§ **Your instructions**: Extract the data exactly, missing nothing.

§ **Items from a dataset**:
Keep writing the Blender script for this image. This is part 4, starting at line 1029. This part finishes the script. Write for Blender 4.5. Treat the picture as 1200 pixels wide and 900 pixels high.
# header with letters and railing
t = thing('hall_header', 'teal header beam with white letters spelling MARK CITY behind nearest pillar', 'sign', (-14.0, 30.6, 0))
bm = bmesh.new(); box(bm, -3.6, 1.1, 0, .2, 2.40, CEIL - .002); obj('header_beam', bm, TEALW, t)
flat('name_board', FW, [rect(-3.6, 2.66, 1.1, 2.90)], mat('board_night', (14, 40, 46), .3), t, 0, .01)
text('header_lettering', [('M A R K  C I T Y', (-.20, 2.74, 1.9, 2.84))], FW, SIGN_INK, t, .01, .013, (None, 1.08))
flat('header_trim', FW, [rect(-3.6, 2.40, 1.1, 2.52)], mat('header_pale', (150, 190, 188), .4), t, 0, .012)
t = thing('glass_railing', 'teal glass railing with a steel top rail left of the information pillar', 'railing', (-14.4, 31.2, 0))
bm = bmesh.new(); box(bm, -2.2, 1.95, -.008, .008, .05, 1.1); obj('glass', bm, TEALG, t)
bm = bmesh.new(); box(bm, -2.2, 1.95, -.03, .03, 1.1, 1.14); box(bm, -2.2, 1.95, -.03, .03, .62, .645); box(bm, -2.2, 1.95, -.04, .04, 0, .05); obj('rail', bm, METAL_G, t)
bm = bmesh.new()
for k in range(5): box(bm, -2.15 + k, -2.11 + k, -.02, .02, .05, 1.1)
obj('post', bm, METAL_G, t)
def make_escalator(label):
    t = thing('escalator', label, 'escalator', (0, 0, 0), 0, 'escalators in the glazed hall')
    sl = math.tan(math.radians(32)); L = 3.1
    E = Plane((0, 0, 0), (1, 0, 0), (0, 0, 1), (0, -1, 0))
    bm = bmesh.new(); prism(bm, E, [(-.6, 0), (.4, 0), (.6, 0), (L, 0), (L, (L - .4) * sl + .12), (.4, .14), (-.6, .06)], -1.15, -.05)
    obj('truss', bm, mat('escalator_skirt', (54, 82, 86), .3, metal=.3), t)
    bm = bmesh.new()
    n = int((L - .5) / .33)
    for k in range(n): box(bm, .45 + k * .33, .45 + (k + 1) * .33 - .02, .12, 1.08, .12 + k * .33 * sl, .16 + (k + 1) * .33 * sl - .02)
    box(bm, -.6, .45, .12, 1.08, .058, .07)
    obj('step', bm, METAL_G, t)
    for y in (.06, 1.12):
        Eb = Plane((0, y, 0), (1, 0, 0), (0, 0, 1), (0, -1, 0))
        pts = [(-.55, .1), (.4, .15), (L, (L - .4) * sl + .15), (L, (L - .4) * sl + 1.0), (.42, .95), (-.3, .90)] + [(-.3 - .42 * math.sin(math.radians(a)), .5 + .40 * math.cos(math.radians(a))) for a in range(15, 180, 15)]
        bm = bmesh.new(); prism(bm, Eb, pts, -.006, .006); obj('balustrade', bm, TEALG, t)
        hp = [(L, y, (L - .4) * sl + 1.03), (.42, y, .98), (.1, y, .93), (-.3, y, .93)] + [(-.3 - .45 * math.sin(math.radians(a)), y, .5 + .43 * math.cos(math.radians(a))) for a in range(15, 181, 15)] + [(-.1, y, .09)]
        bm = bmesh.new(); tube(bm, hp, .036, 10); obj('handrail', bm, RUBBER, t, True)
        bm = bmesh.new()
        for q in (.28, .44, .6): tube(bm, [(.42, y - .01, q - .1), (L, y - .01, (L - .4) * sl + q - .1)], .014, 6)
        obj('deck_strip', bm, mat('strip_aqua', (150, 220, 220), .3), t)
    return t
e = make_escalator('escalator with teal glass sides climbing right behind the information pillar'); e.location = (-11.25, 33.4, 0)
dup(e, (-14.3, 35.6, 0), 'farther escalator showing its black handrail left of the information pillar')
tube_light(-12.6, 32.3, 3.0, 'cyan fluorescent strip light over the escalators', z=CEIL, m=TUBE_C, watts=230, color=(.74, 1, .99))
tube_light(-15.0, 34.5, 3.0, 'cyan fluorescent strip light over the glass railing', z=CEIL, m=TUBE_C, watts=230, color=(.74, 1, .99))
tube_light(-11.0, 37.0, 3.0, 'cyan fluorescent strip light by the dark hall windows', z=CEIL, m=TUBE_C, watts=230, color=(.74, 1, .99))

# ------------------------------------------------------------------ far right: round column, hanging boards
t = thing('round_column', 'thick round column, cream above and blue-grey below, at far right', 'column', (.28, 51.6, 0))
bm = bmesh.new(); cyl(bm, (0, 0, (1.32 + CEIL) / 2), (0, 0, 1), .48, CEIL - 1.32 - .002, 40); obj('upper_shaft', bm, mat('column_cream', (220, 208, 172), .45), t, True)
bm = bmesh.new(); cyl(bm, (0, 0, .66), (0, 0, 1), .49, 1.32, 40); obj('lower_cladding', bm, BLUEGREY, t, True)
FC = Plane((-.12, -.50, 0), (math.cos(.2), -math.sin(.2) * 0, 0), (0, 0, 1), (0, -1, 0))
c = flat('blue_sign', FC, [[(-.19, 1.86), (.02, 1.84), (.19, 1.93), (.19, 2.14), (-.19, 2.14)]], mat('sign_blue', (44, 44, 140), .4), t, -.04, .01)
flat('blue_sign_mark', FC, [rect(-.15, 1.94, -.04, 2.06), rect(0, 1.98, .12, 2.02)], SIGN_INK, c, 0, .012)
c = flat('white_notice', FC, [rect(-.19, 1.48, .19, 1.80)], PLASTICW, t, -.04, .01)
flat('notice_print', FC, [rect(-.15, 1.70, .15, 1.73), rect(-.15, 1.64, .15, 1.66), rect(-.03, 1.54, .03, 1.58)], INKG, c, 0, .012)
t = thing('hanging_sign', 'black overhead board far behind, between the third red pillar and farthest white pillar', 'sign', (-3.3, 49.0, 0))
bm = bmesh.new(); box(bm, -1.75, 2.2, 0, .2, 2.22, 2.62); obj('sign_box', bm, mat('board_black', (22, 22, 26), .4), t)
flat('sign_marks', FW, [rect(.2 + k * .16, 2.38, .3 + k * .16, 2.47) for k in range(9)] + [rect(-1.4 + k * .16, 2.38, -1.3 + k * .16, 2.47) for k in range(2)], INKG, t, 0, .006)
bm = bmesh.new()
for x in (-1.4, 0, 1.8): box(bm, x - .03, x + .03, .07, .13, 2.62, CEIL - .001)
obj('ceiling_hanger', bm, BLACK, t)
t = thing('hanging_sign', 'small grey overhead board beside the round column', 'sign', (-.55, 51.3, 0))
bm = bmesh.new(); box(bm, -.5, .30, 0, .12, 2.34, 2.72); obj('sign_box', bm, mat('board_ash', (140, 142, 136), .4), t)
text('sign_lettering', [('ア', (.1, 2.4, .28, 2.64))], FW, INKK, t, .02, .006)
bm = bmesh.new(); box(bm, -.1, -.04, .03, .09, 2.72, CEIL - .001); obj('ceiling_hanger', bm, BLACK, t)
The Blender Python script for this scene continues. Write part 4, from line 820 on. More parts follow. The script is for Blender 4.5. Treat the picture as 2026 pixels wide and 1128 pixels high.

§ **Full solution**:
Keep writing the Blender script for this image. This is part 4, starting at line 1029. This part finishes the script. Write for Blender 4.5. Treat the picture as 1200 pixels wide and 900 pixels high.
# header with letters and railing
t = thing('hall_header', 'teal header beam with white letters spelling MARK CITY behind nearest pillar', 'sign', (-14.0, 30.6, 0))
bm = bmesh.new(); box(bm, -3.6, 1.1, 0, .2, 2.40, CEIL - .002); obj('header_beam', bm, TEALW, t)
flat('name_board', FW, [rect(-3.6, 2.66, 1.1, 2.90)], mat('board_night', (14, 40, 46), .3), t, 0, .01)
text('header_lettering', [('M A R K  C I T Y', (-.20, 2.74, 1.9, 2.84))], FW, SIGN_INK, t, .01, .013, (None, 1.08))
flat('header_trim', FW, [rect(-3.6, 2.40, 1.1, 2.52)], mat('header_pale', (150, 190, 188), .4), t, 0, .012)
t = thing('glass_railing', 'teal glass railing with a steel top rail left of the information pillar', 'railing', (-14.4, 31.2, 0))
bm = bmesh.new(); box(bm, -2.2, 1.95, -.008, .008, .05, 1.1); obj('glass', bm, TEALG, t)
bm = bmesh.new(); box(bm, -2.2, 1.95, -.03, .03, 1.1, 1.14); box(bm, -2.2, 1.95, -.03, .03, .62, .645); box(bm, -2.2, 1.95, -.04, .04, 0, .05); obj('rail', bm, METAL_G, t)
bm = bmesh.new()
for k in range(5): box(bm, -2.15 + k, -2.11 + k, -.02, .02, .05, 1.1)
obj('post', bm, METAL_G, t)
def make_escalator(label):
    t = thing('escalator', label, 'escalator', (0, 0, 0), 0, 'escalators in the glazed hall')
    sl = math.tan(math.radians(32)); L = 3.1
    E = Plane((0, 0, 0), (1, 0, 0), (0, 0, 1), (0, -1, 0))
    bm = bmesh.new(); prism(bm, E, [(-.6, 0), (.4, 0), (.6, 0), (L, 0), (L, (L - .4) * sl + .12), (.4, .14), (-.6, .06)], -1.15, -.05)
    obj('truss', bm, mat('escalator_skirt', (54, 82, 86), .3, metal=.3), t)
    bm = bmesh.new()
    n = int((L - .5) / .33)
    for k in range(n): box(bm, .45 + k * .33, .45 + (k + 1) * .33 - .02, .12, 1.08, .12 + k * .33 * sl, .16 + (k + 1) * .33 * sl - .02)
    box(bm, -.6, .45, .12, 1.08, .058, .07)
    obj('step', bm, METAL_G, t)
    for y in (.06, 1.12):
        Eb = Plane((0, y, 0), (1, 0, 0), (0, 0, 1), (0, -1, 0))
        pts = [(-.55, .1), (.4, .15), (L, (L - .4) * sl + .15), (L, (L - .4) * sl + 1.0), (.42, .95), (-.3, .90)] + [(-.3 - .42 * math.sin(math.radians(a)), .5 + .40 * math.cos(math.radians(a))) for a in range(15, 180, 15)]
        bm = bmesh.new(); prism(bm, Eb, pts, -.006, .006); obj('balustrade', bm, TEALG, t)
        hp = [(L, y, (L - .4) * sl + 1.03), (.42, y, .98), (.1, y, .93), (-.3, y, .93)] + [(-.3 - .45 * math.sin(math.radians(a)), y, .5 + .43 * math.cos(math.radians(a))) for a in range(15, 181, 15)] + [(-.1, y, .09)]
        bm = bmesh.new(); tube(bm, hp, .036, 10); obj('handrail', bm, RUBBER, t, True)
        bm = bmesh.new()
        for q in (.28, .44, .6): tube(bm, [(.42, y - .01, q - .1), (L, y - .01, (L - .4) * sl + q - .1)], .014, 6)
        obj('deck_strip', bm, mat('strip_aqua', (150, 220, 220), .3), t)
    return t
e = make_escalator('escalator with teal glass sides climbing right behind the information pillar'); e.location = (-11.25, 33.4, 0)
dup(e, (-14.3, 35.6, 0), 'farther escalator showing its black handrail left of the information pillar')
tube_light(-12.6, 32.3, 3.0, 'cyan fluorescent strip light over the escalators', z=CEIL, m=TUBE_C, watts=230, color=(.74, 1, .99))
tube_light(-15.0, 34.5, 3.0, 'cyan fluorescent strip light over the glass railing', z=CEIL, m=TUBE_C, watts=230, color=(.74, 1, .99))
tube_light(-11.0, 37.0, 3.0, 'cyan fluorescent strip light by the dark hall windows', z=CEIL, m=TUBE_C, watts=230, color=(.74, 1, .99))

# ------------------------------------------------------------------ far right: round column, hanging boards
t = thing('round_column', 'thick round column, cream above and blue-grey below, at far right', 'column', (.28, 51.6, 0))
bm = bmesh.new(); cyl(bm, (0, 0, (1.32 + CEIL) / 2), (0, 0, 1), .48, CEIL - 1.32 - .002, 40); obj('upper_shaft', bm, mat('column_cream', (220, 208, 172), .45), t, True)
bm = bmesh.new(); cyl(bm, (0, 0, .66), (0, 0, 1), .49, 1.32, 40); obj('lower_cladding', bm, BLUEGREY, t, True)
FC = Plane((-.12, -.50, 0), (math.cos(.2), -math.sin(.2) * 0, 0), (0, 0, 1), (0, -1, 0))
c = flat('blue_sign', FC, [[(-.19, 1.86), (.02, 1.84), (.19, 1.93), (.19, 2.14), (-.19, 2.14)]], mat('sign_blue', (44, 44, 140), .4), t, -.04, .01)
flat('blue_sign_mark', FC, [rect(-.15, 1.94, -.04, 2.06), rect(0, 1.98, .12, 2.02)], SIGN_INK, c, 0, .012)
c = flat('white_notice', FC, [rect(-.19, 1.48, .19, 1.80)], PLASTICW, t, -.04, .01)
flat('notice_print', FC, [rect(-.15, 1.70, .15, 1.73), rect(-.15, 1.64, .15, 1.66), rect(-.03, 1.54, .03, 1.58)], INKG, c, 0, .012)
t = thing('hanging_sign', 'black overhead board far behind, between the third red pillar and farthest white pillar', 'sign', (-3.3, 49.0, 0))
bm = bmesh.new(); box(bm, -1.75, 2.2, 0, .2, 2.22, 2.62); obj('sign_box', bm, mat('board_black', (22, 22, 26), .4), t)
flat('sign_marks', FW, [rect(.2 + k * .16, 2.38, .3 + k * .16, 2.47) for k in range(9)] + [rect(-1.4 + k * .16, 2.38, -1.3 + k * .16, 2.47) for k in range(2)], INKG, t, 0, .006)
bm = bmesh.new()
for x in (-1.4, 0, 1.8): box(bm, x - .03, x + .03, .07, .13, 2.62, CEIL - .001)
obj('ceiling_hanger', bm, BLACK, t)
t = thing('hanging_sign', 'small grey overhead board beside the round column', 'sign', (-.55, 51.3, 0))
bm = bmesh.new(); box(bm, -.5, .30, 0, .12, 2.34, 2.72); obj('sign_box', bm, mat('board_ash', (140, 142, 136), .4), t)
text('sign_lettering', [('ア', (.1, 2.4, .28, 2.64))], FW, INKK, t, .02, .006)
bm = bmesh.new(); box(bm, -.1, -.04, .03, .09, 2.72, CEIL - .001); obj('ceiling_hanger', bm, BLACK, t)
The Blender Python script for this scene continues. Write part 4, from line 820 on. More parts follow. The script is for Blender 4.5. Treat the picture as 2026 pixels wide and 1128 pixels high.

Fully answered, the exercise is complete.